1982 Mario Andretti (Ferrari)

The boots, the Ferrari hat, the pause at the open door of an Alitalia plane at Milan’s Malpensa airport, this American ex-hot-rodder knew how to tap his inner Italian to create a media-whipped storm of expectation.

He escaped it by cruising the Abetone Pass on a motorbike before sweeping into Monza and taking a dramatic pole. Whereas suave Patrick Tambay’s win at Hockenheim had provided a pause for reflection, Mario’s oh-so-cool, enigmatic performance was a release, a realisation that life and the team would go on in the aftermath of the death of Gilles Villeneuve and the career-ending shunt of Didier Pironi.

A sticking throttle restricted him to third in the race but, in truth, his ‘work’ had already been done. That he ended his F1 career a fortnight later parked in a dusty Los Vegas lot is of little import.

1983 and 1985- ’86 Alan Jones (Arrows and FORCE)

There were hints of desperation to this one. The strident Australian had departed in style in 1981 after winning the Caesar’s Palace Grand Prix. But now he was back – 40lb overweight and rumoured to be lighter in the wallet – with mid-grid Arrows.

He did well to qualify slightly better than that, but 75 laps of a bumpy, relentless street circuit lay ahead. He managed 58 of them before withdrawing, the pins and plates that pinioned a broken femur – he’d fallen off a horse just two months prior – causing him pain. He was knackered, too.

He finished a distant third at Brands Hatch’s Race of Champions before limping away.

His second comeback was more considered. Carl Haas’s FORCE outfit – Ford, Cosworth, Teddy Mayer, Neil Oatley, Ross Brawn and Adrian Newey – looked distinctly super. Jones was fitter, too. Yet the project flunked. AJ should have stayed away.

1993 Alain Prost (Williams)

Cast from Ferrari for speaking his mind, the Frenchman endured a sabbatical in 1992. He then had to ‘endure’ driving by far the best car on the grid to 13 poles, six fastest laps and seven victories. For rarely has a world champion been so beleaguered.

All was well within his camp – the team appreciated his surgical precision and effortless speed, especially after the histrionics of Nigel Mansell’s tenure and departure – but outside influences took the shine off his year.

Never the most popular driver, Prost now felt genuinely unwanted, from the new President of the FIA down. This unwilling symbol of the Jean-Marie Balestre era was relieved to walk away – and hop on his beloved bicycle – at the season’s end.

1995 Nigel Mansell (McLaren)

Predictably, the prickly Brit had been brilliant and much loved in the USA before swiftly falling out of love – a two-way street – with the Indycar scene. Williams received him with relieved arms in the fallout of Ayrton Senna’s death in 1994, and he won, somewhat luckily, at Adelaide.
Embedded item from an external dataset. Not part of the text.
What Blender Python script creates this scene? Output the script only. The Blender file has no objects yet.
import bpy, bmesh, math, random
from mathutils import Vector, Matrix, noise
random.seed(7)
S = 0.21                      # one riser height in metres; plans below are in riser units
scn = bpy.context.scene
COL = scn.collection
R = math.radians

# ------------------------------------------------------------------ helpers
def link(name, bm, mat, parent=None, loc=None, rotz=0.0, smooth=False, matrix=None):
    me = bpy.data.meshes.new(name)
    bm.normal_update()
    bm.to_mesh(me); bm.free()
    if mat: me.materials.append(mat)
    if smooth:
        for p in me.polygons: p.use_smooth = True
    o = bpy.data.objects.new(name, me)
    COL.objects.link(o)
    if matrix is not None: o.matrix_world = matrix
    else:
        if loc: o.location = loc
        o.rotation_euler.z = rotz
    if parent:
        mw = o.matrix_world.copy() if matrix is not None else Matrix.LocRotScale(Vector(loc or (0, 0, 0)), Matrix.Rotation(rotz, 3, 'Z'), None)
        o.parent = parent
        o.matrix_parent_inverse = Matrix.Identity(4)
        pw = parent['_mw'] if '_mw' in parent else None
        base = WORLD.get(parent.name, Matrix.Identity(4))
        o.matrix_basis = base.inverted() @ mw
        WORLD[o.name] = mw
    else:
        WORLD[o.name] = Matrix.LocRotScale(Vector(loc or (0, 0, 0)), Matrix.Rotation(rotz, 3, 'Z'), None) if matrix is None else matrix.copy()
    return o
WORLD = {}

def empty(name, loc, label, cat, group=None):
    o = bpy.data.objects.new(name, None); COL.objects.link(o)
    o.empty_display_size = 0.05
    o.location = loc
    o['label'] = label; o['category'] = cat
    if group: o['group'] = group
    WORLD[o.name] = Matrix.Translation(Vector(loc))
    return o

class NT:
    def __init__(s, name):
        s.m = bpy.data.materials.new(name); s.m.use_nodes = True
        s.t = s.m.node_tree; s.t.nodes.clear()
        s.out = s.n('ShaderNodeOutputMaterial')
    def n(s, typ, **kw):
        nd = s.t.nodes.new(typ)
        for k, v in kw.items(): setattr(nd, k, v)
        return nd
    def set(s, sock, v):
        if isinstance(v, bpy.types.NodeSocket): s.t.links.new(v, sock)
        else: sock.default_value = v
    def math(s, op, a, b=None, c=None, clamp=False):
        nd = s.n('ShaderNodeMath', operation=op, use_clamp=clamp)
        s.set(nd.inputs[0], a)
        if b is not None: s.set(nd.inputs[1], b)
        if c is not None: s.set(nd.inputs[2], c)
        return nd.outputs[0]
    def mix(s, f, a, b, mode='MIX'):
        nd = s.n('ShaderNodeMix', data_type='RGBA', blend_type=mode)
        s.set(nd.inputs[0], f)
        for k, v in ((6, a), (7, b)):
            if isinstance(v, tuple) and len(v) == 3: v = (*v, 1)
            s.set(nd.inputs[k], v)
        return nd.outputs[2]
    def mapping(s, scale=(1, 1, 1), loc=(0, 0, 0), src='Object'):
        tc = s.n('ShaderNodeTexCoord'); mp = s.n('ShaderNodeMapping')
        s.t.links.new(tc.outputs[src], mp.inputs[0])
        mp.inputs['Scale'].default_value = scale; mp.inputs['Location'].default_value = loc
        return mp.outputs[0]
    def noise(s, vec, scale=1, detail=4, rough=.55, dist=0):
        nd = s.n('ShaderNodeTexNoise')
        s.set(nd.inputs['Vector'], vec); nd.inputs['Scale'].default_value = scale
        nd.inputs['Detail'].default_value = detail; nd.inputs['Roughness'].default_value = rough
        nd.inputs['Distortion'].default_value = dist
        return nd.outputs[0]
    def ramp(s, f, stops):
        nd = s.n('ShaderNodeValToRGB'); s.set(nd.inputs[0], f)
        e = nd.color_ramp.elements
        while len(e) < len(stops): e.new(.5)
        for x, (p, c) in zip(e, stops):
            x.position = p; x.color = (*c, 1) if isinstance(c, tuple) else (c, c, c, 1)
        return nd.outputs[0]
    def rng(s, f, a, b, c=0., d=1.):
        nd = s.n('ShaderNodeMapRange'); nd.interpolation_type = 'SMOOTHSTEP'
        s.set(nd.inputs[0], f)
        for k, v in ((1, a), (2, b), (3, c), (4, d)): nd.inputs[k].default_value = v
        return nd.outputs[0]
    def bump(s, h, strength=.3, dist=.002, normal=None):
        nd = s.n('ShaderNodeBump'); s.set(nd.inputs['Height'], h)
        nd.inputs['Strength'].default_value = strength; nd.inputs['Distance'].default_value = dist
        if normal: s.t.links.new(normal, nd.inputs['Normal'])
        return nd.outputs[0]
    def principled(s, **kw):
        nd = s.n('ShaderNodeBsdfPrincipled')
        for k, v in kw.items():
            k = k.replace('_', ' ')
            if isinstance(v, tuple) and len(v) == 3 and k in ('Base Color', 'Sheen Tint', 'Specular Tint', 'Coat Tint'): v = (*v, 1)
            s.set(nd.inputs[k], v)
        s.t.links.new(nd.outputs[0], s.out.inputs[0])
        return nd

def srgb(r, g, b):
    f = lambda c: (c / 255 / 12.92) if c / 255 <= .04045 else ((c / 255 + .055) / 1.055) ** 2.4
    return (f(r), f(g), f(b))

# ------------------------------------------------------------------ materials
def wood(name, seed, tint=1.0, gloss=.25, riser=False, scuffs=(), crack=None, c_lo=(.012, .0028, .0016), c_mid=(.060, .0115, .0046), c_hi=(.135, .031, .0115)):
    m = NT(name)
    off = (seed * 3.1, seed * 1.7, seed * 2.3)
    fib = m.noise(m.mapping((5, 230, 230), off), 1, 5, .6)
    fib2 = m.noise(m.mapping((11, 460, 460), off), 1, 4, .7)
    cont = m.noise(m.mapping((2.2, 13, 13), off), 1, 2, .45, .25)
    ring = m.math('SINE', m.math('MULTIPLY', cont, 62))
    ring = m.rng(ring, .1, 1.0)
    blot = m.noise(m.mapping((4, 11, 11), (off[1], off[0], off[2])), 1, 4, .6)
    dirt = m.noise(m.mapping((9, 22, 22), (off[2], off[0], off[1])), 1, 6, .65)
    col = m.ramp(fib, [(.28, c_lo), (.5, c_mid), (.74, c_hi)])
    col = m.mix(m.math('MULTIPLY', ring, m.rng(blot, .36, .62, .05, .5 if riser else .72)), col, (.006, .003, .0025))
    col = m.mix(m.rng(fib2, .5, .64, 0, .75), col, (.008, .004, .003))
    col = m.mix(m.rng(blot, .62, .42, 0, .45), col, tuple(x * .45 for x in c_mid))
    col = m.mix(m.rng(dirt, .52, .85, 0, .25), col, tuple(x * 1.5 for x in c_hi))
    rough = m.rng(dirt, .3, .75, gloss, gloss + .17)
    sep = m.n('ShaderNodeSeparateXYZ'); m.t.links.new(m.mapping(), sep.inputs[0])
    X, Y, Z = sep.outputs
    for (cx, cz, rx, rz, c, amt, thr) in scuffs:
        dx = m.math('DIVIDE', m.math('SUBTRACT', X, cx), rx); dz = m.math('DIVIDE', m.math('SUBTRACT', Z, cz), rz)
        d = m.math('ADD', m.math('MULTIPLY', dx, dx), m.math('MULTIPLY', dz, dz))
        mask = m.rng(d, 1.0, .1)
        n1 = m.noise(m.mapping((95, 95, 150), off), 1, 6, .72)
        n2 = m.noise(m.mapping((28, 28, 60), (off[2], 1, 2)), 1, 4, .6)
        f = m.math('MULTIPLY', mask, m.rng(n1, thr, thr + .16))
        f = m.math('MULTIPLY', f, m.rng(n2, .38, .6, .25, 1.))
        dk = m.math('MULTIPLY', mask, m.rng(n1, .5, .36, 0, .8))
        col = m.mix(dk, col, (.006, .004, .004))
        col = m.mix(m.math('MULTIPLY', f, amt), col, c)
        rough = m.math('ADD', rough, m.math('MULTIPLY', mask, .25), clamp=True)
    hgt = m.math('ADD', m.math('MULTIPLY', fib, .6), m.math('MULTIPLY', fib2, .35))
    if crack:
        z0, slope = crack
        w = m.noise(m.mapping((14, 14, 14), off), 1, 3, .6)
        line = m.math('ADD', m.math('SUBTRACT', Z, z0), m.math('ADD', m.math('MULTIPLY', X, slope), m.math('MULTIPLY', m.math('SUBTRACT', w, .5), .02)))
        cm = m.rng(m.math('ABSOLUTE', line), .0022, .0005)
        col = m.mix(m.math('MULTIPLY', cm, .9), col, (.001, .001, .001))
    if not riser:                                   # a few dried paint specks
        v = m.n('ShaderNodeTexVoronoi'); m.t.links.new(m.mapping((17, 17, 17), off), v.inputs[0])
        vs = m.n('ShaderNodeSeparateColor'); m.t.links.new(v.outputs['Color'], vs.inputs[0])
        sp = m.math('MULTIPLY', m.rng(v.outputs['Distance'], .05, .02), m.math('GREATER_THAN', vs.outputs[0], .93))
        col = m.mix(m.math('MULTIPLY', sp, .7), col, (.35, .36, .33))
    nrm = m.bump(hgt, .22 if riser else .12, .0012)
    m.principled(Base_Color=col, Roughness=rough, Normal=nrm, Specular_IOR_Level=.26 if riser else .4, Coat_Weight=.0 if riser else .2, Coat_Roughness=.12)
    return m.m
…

What a brilliant way for the 41-year-old to bow out, thought the many.

The few, however – the man himself, McLaren and Mercedes – agreed to an unlikely marriage for 1995. Inconveniently, the pug ugly MP4/10 was too slim-hipped for an oval-shaped derrière. The rushed-through B version bombed too, and Mansell gave up and stood down after just two races.

Dignity was never his priority, but this brave and exciting racer deserved a much better farewell.

A mixed list then. And that doesn’t include world champions Mika Häkkinen or Jacques Villeneuve, who turned to DTM bash-em-ups and rumbling V8s with gear levers apparently removed from Great Western signal boxes to slake their thirsts for speed and competition.

In truth, the best comebacks are those that never happened. Jackie Stewart and Jody Scheckter made their decisions at the right time and, more importantly, stuck to them. As many of the best of the best have shown, for better or for worse, that’s not easy to do.